Special Correspondent

"Pakistan has not stopped giving its soil for terrorists' use"


  • Troop withdrawal will encourage infiltration across border
  • Terrorists are not coming from Mars, but from across the LoC
  • Pakistan permitting 39 "launching pads" to operate in PoK

    KOLKATA: With Pakistan continuing to allow its territory to be used by terrorists, the question of reducing the number of Indian troops deployed along the Kashmir border did not arise until this ceased, Defence Minister Pranab Mukherjee said here on Sunday.

    "How can we reduce [the number of] troops as long as Pakistan does not keep its promise of not allowing its land to be used by terrorists against India," Mr. Mukherjee said at a convention against terrorism, organised by the West Bengal Pradesh Congress Committee in the wake of the Mumbai blasts.

    Any withdrawal of troops would only encourage greater infiltration from across the border, he said.

    Recalling an earlier commitment made by Pakistan President Pervez Musharraf that he would not allow his country to be used by terrorists, Mr. Mukherjee said India had been telling him to "dislodge terrorist camps in his country and stop giving them logistic support."

    "Terrorists are not coming into India from Mars or Siberia, they are coming from the other side of the border," he reiterated.

    While the Musharraf Government was bombing Taliban hide-outs in Waziristan, it was allowing 39 "launching pads" to operate in Pakistan-occupied Kashmir, the Defence Minister charged.

    Mr. Mukherjee said Pakistan was pursuing a policy of "bleeding India through a thousand scars" as it had failed to capture Kashmir during wars in the past.

    The Mumbai blasts and the attacks in Kashmir, on Parliament, the Indian Institute of Science in Bangalore and on the Akshardham temple were part of the same design, he claimed.

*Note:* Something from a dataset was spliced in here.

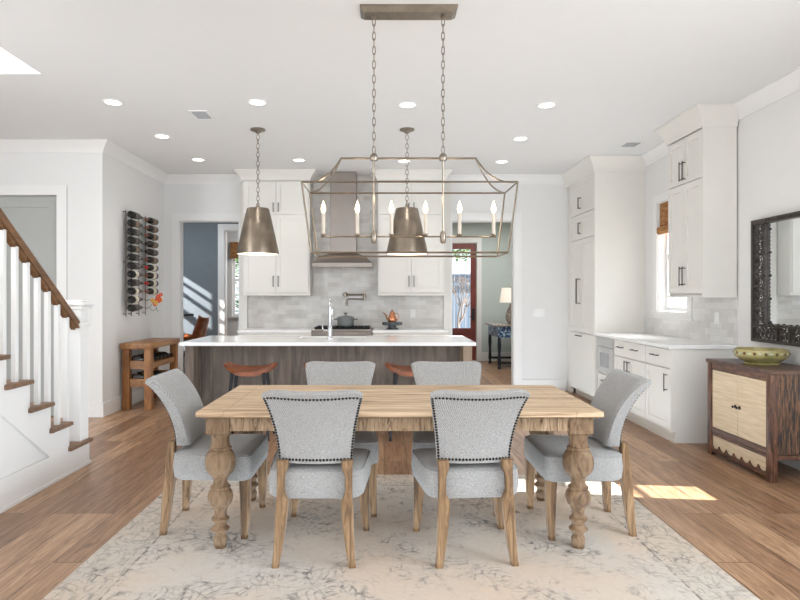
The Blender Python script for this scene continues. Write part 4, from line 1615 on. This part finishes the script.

    "There is a method in this madness," Mr. Mukherjee said, referring to the terrorists' attempts to destabilise the country.

    Their attacks were no longer confined to military personnel but had spread to soft targets as well.

    He felt that blaming the attacks on intelligence failure was "an oversimplification."

    "We must remain alert... anyone including me can be a victim of terrorism," Mr. Mukherjee said.